L.A. housing official sought to evict nine tenants who protested at his home
Los Angeles’ public housing agency moved to evict nine tenants last week after they protested at the Rancho Cucamonga home of the agency’s top executive.
The action so outraged members of the City Council that on Wednesday they ordered the Housing Authority to immediately halt the action. They accused agency head Rudolf Montiel, who receives nearly $450,000 in salary and benefits, of being “childlike” and of acting like “Big Brother.”
Council members voted unanimously to ask the state attorney general to investigate Montiel’s actions, prompting cheers from a crowd of angry tenants who had packed the chamber to tell their stories.
Montiel did not appear at the meeting, despite being summoned by council members. In an interview later he said it was not safe for him to be in the council chamber. Because the tenants filed a lawsuit Wednesday accusing him of violating their 1st Amendment rights, his lawyers had advised him not to talk, he said.
“I would say the premises weren’t safe,” he said.
A spokesman for council President Eric Garcetti dismissed the notion that City Hall was not secure.
“We have full confidence in the metal detectors, cameras and two police departments securing our chambers, and Mr. Montiel should too,” the spokesman said.
Montiel denied that his agency had retaliated against the tenants, who were protesting over proposed changes to how rental subsidies are classified, saying that those who went to his residence Sept. 26 violated the rules of living in public housing.
“We have a duty to consistently apply our policies, and that applies to the person who is being evicted because their child was tagging a wall in South L.A. … or the person who threatens a Housing Authority employee,” he said.
A lawyer for the authority said that 20 sheriff’s deputies were called to the scene, where 50 protesters had gathered. During the demonstration, Montiel, his wife and son were trapped by “this screaming and shouting mob,” attorney Joseph Stark told the council.
“For over an hour, the Montiel family was held captive in their own home, afraid that at any moment this unruly crowd, being exhorted on by people with bullhorns and loudspeakers, would crash through the front doors or windows … and attack them,” Stark said.
Council members were not persuaded.
Councilwoman Janice Hahn said enduring protests is “part of what comes with the territory” of being a public official.
“The fact that Rudy and his family were imprisoned in their million-dollar home.... I don’t know why that is so terrible, to be imprisoned in your own home. It’s not like they had him held captive somewhere else,” she said.
Tenants denied threatening Montiel.
“I am not a threat. He is a threat to Housing Authority tenants,” said Victoria Mendoza, a 38-year-old mother of three who lives in the Rancho San Pedro project. With tears running down her cheeks, Mendoza said she had received a 30-day notice to vacate her apartment and fears that she and her children will become homeless.

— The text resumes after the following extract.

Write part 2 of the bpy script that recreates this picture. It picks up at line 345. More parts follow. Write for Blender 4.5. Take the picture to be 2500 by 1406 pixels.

Wednesday’s clash was the culmination of growing tensions between tenants, council members and the Housing Authority over a plan to convert some of the city’s 6,800 units of public housing into units that require federal rental subsidy vouchers.
Because the vouchers have a different formula, the change could leave tenants paying higher rents, said community organizer Bill Przylucki.
Montiel said that under the plan, which is being pushed by the federal government, tenants would not see increases.
Becky Dennison, co-director of the Los Angeles Community Action Network, called the changes “the biggest and most permanent housing policy decision [the agency] has made in decades.”
Agency officials thwarted efforts to weigh in on those changes and refused to meet with advocacy groups, activists said, a charge Montiel denied, saying that more than 20 public meetings were held.
In frustration, organizers said they chartered school buses on a Sunday afternoon to take protesters to Montiel’s home. Using photographs taken by Montiel and his neighbors, Housing Authority officials identified nine tenants for eviction.
Councilman Richard Alarcon said he met with Montiel three days after the protest to discuss the department’s long-term plans. During that conversation, Montiel pulled out photographs and asked the councilman if he recognized anyone in the crowd, Alarcon said.
Council members also expressed outrage at Montiel’s City Hall absence, and demanded that he show up at a future meeting.
“I’m in shock. Where’s Rudy? Where is he?” asked Councilman Bill Rosendahl. “If in fact, Rudy took pictures of people [exercising] their 1st Amendment rights, and that was then sent and they were evicted, he should be fired.”